━━ Entries provided ━━
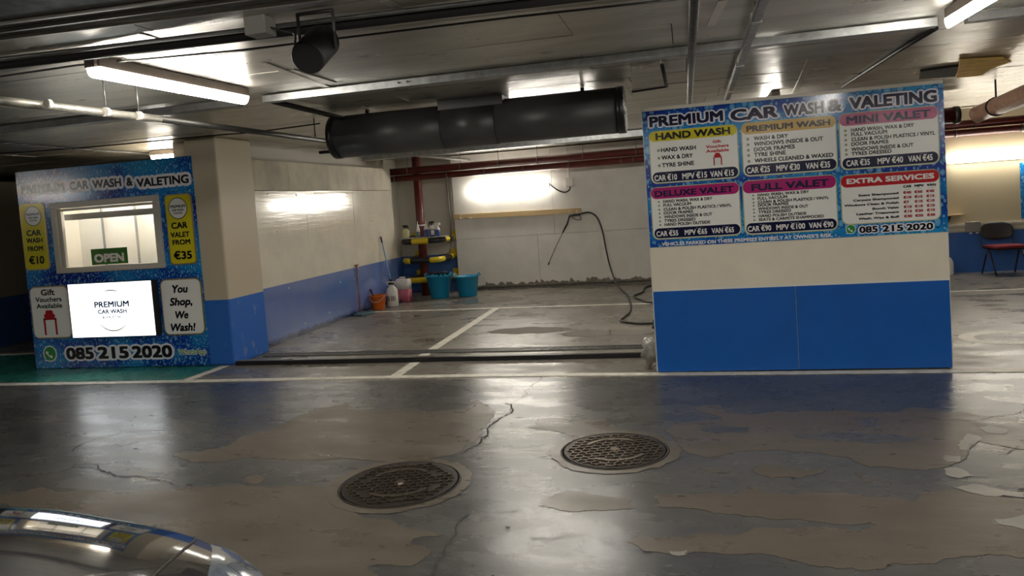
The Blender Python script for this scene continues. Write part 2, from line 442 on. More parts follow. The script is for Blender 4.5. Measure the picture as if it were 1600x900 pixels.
for i, p in enumerate(PATCH):
    P = fractal([G(*q) for q in p], .13, 4, i+3)
    o1 = flat_poly('worn_patch_edge', grow(P, .0035), .0007, .0006, M['rim'], floor)
    flat_poly('worn_patch', P, .0016, .0010, M['bare'], floor)
ISLE = [[(1096,668),(1130,666),(1170,668),(1168,676),(1120,678),(1098,674)], [(1230,680),(1300,677),(1400,680),(1440,686),(1380,693),(1300,690)], [(1340,656),(1372,656),(1375,667),(1348,668)],
        [(385,745),(402,742),(412,750),(405,757),(388,755)]]
for i, p in enumerate(ISLE):
    P = fractal([G(*q) for q in p], .12, 3, i+50)
    if i == 3: flat_poly('worn_patch', P, .0016, .001, M['bare'], floor)
    else: flat_poly('paint_island', P, .0026, .0010, M['aisle'], floor)
FLAKE = [[(1530,668),(1545,665),(1575,672),(1570,678),(1540,677)], [(1500,690),(1512,678),(1530,682),(1515,705),(1500,703)], [(1475,712),(1500,713),(1502,722),(1480,722)],
         [(1490,762),(1520,757),(1560,765),(1600,770),(1600,778),(1540,776)], [(1475,732),(1495,731),(1515,742),(1545,744),(1500,748),(1478,742)], [(1555,812),(1600,805),(1600,828),(1562,820)],
         [(915,575),(926,572),(935,576),(928,580)], [(1045,862),(1075,861),(1070,868),(1050,868)]]
for i, p in enumerate(FLAKE):
    P = fractal([G(*q) for q in p], .14, 3, i+80)
    flat_poly('paint_flake', P, .0030, .0010, M['flake'], floor)
# fine paint-edge lines and the long crack
def strip(name, pix, wd, mt, seed, z=.0032, it=4, amp=.12):
    P = fractal([G(*q) for q in pix], amp, it, seed, closed=False); bm = BM(); rnd = random.Random(seed)
    prev = None
    for i in range(len(P)):
        t = (P[min(i+1, len(P)-1)]-P[max(i-1, 0)]).normalized(); n = Vector((-t.y, t.x, 0)); ww = wd*rnd.uniform(.3, 1.2)
        a = bm.verts.new((P[i].x+n.x*ww, P[i].y+n.y*ww, z)); b = bm.verts.new((P[i].x-n.x*ww, P[i].y-n.y*ww, z))
        if prev: bm.faces.new((prev[0], prev[1], b, a))
        prev = (a, b)
    return obj(name, bm, mt, floor)
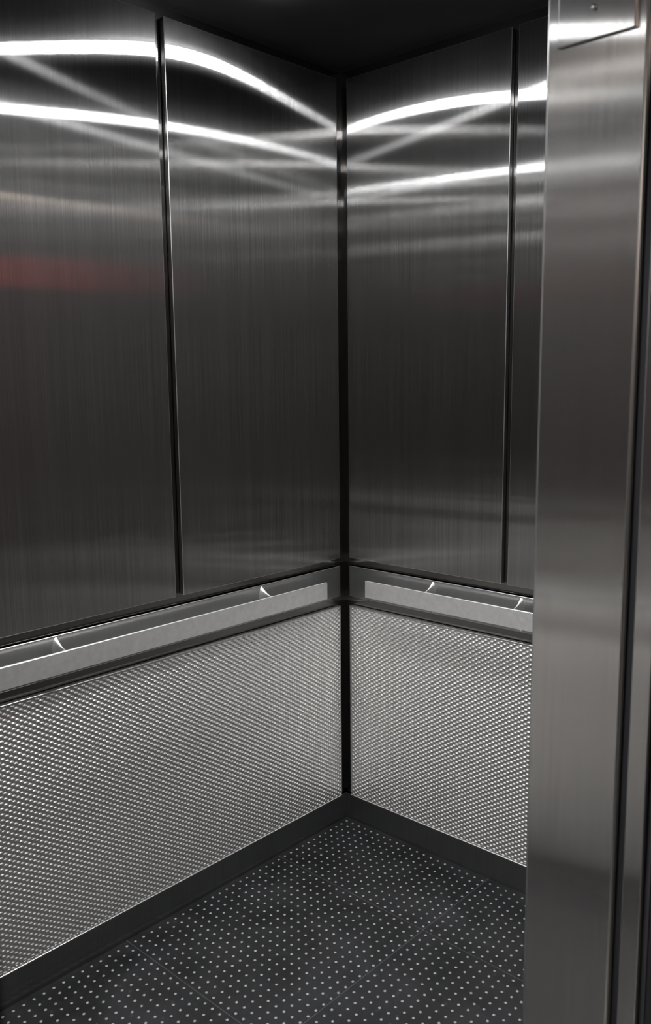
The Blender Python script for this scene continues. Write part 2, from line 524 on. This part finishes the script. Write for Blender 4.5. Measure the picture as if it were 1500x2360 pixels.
# ---- landing behind the camera (seen only in reflections)
wallbox('floor_landing', (-4.2, -4.0, -0.02), (0.8, -1.62, 0.0), MAT['hall_floor'])
wallbox('ceiling_landing', (-4.2, -4.0, 2.66), (0.8, -1.62, 2.7), MAT['hall_ceiling'])
wallbox('wall_landing_far', (-4.2, -4.06, 0.0), (0.8, -4.0, 2.66), MAT['hall_wall'])
wallbox('wall_landing_right', (0.8, -4.0, 0.0), (0.86, -1.5, 2.66), MAT['hall_wall'])
wallbox('wall_landing_left', (-4.26, -4.0, 0.0), (-4.2, -1.5, 2.66), MAT['hall_wall'])

# ---- downlights
wheres = {(0, 0): 'round ceiling downlight nearest the back right corner, at the top edge of the photo',
          (0, 1): 'round ceiling downlight by the right wall, nearest the entrance column',
          (1, 0): 'round ceiling downlight by the back wall, farthest left',
          (1, 1): 'round ceiling downlight over the entrance, farthest left'}
def downlight(x, y, label):
    r = empty('downlight', (x, y, CEIL_Z), label, 'ceiling light', 'four downlights in the lift ceiling')
    b = MB()
    b.lathe([(0.0, 0.034), (0.001, 0.034), (0.002, 0.032), (0.002, 0.028)], (x, y, CEIL_Z), (0, 0, -1), 40)
    b.build('trim_ring', MAT['trim'], r)
    b = MB()
    h = CEIL_Z-LAMP_Z
    b.lathe([(0.002, 0.029), (h*0.4, 0.0285), (h-0.007, 0.026), (h-0.002, 0.021), (h, 0.014), (h+0.0005, 0.001)], (x, y, CEIL_Z), (0, 0, -1), 40)
    b.build('lens', MAT['lens'], r)
    l = bpy.data.lights.new('downlight_beam', 'AREA')
    l.shape = 'DISK'; l.size = 0.045; l.energy = BEAM; l.spread = math.radians(110)
    l.color = (0.97, 0.985, 1.0)
    lo = bpy.data.objects.new('downlight_beam', l)
    COL.objects.link(lo)
    lo.location = (0, 0, LAMP_Z-0.002-CEIL_Z); lo.parent = r
    return r
for k, (x, y) in LAMPS.items():
    downlight(x, y, wheres[k])

# ---- added, unseen red sign on the landing wall (its light shows as a red band in the brushed steel)
r = empty('added_red_emitter', (-1.4, -4.0, 2.2), 'added red sign high on the landing wall, outside the photo', 'emitter')
b = MB(); b.box((-1.95, -3.999, 2.20), (-0.85, -3.95, 2.44), 0, 0.004)
b.build('emitter_case', MAT['darkmetal'], r)
b = MB(); b.box((-1.93, -3.951, 2.22), (-0.87, -3.945, 2.42))
b.build('lit_face', MAT['red_glow'], r)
━━━
▶ What you will do
Without including any picture, repeat the data exactly.

▶ Task output
The Blender Python script for this scene continues. Write part 2, from line 442 on. More parts follow. The script is for Blender 4.5. Measure the picture as if it were 1600x900 pixels.
for i, p in enumerate(PATCH):
    P = fractal([G(*q) for q in p], .13, 4, i+3)
    o1 = flat_poly('worn_patch_edge', grow(P, .0035), .0007, .0006, M['rim'], floor)
    flat_poly('worn_patch', P, .0016, .0010, M['bare'], floor)
ISLE = [[(1096,668),(1130,666),(1170,668),(1168,676),(1120,678),(1098,674)], [(1230,680),(1300,677),(1400,680),(1440,686),(1380,693),(1300,690)], [(1340,656),(1372,656),(1375,667),(1348,668)],
        [(385,745),(402,742),(412,750),(405,757),(388,755)]]
for i, p in enumerate(ISLE):
    P = fractal([G(*q) for q in p], .12, 3, i+50)
    if i == 3: flat_poly('worn_patch', P, .0016, .001, M['bare'], floor)
    else: flat_poly('paint_island', P, .0026, .0010, M['aisle'], floor)
FLAKE = [[(1530,668),(1545,665),(1575,672),(1570,678),(1540,677)], [(1500,690),(1512,678),(1530,682),(1515,705),(1500,703)], [(1475,712),(1500,713),(1502,722),(1480,722)],
         [(1490,762),(1520,757),(1560,765),(1600,770),(1600,778),(1540,776)], [(1475,732),(1495,731),(1515,742),(1545,744),(1500,748),(1478,742)], [(1555,812),(1600,805),(1600,828),(1562,820)],
         [(915,575),(926,572),(935,576),(928,580)], [(1045,862),(1075,861),(1070,868),(1050,868)]]
for i, p in enumerate(FLAKE):
    P = fractal([G(*q) for q in p], .14, 3, i+80)
    flat_poly('paint_flake', P, .0030, .0010, M['flake'], floor)
# fine paint-edge lines and the long crack
def strip(name, pix, wd, mt, seed, z=.0032, it=4, amp=.12):
    P = fractal([G(*q) for q in pix], amp, it, seed, closed=False); bm = BM(); rnd = random.Random(seed)
    prev = None
    for i in range(len(P)):
        t = (P[min(i+1, len(P)-1)]-P[max(i-1, 0)]).normalized(); n = Vector((-t.y, t.x, 0)); ww = wd*rnd.uniform(.3, 1.2)
        a = bm.verts.new((P[i].x+n.x*ww, P[i].y+n.y*ww, z)); b = bm.verts.new((P[i].x-n.x*ww, P[i].y-n.y*ww, z))
        if prev: bm.faces.new((prev[0], prev[1], b, a))
        prev = (a, b)
    return obj(name, bm, mt, floor)
The Blender Python script for this scene continues. Write part 2, from line 524 on. This part finishes the script. Write for Blender 4.5. Measure the picture as if it were 1500x2360 pixels.
# ---- landing behind the camera (seen only in reflections)
wallbox('floor_landing', (-4.2, -4.0, -0.02), (0.8, -1.62, 0.0), MAT['hall_floor'])
wallbox('ceiling_landing', (-4.2, -4.0, 2.66), (0.8, -1.62, 2.7), MAT['hall_ceiling'])
wallbox('wall_landing_far', (-4.2, -4.06, 0.0), (0.8, -4.0, 2.66), MAT['hall_wall'])
wallbox('wall_landing_right', (0.8, -4.0, 0.0), (0.86, -1.5, 2.66), MAT['hall_wall'])
wallbox('wall_landing_left', (-4.26, -4.0, 0.0), (-4.2, -1.5, 2.66), MAT['hall_wall'])

# ---- downlights
wheres = {(0, 0): 'round ceiling downlight nearest the back right corner, at the top edge of the photo',
          (0, 1): 'round ceiling downlight by the right wall, nearest the entrance column',
          (1, 0): 'round ceiling downlight by the back wall, farthest left',
          (1, 1): 'round ceiling downlight over the entrance, farthest left'}
def downlight(x, y, label):
    r = empty('downlight', (x, y, CEIL_Z), label, 'ceiling light', 'four downlights in the lift ceiling')
    b = MB()
    b.lathe([(0.0, 0.034), (0.001, 0.034), (0.002, 0.032), (0.002, 0.028)], (x, y, CEIL_Z), (0, 0, -1), 40)
    b.build('trim_ring', MAT['trim'], r)
    b = MB()
    h = CEIL_Z-LAMP_Z
    b.lathe([(0.002, 0.029), (h*0.4, 0.0285), (h-0.007, 0.026), (h-0.002, 0.021), (h, 0.014), (h+0.0005, 0.001)], (x, y, CEIL_Z), (0, 0, -1), 40)
    b.build('lens', MAT['lens'], r)
    l = bpy.data.lights.new('downlight_beam', 'AREA')
    l.shape = 'DISK'; l.size = 0.045; l.energy = BEAM; l.spread = math.radians(110)
    l.color = (0.97, 0.985, 1.0)
    lo = bpy.data.objects.new('downlight_beam', l)
    COL.objects.link(lo)
    lo.location = (0, 0, LAMP_Z-0.002-CEIL_Z); lo.parent = r
    return r
for k, (x, y) in LAMPS.items():
    downlight(x, y, wheres[k])

# ---- added, unseen red sign on the landing wall (its light shows as a red band in the brushed steel)
r = empty('added_red_emitter', (-1.4, -4.0, 2.2), 'added red sign high on the landing wall, outside the photo', 'emitter')
b = MB(); b.box((-1.95, -3.999, 2.20), (-0.85, -3.95, 2.44), 0, 0.004)
b.build('emitter_case', MAT['darkmetal'], r)
b = MB(); b.box((-1.93, -3.951, 2.22), (-0.87, -3.945, 2.42))
b.build('lit_face', MAT['red_glow'], r)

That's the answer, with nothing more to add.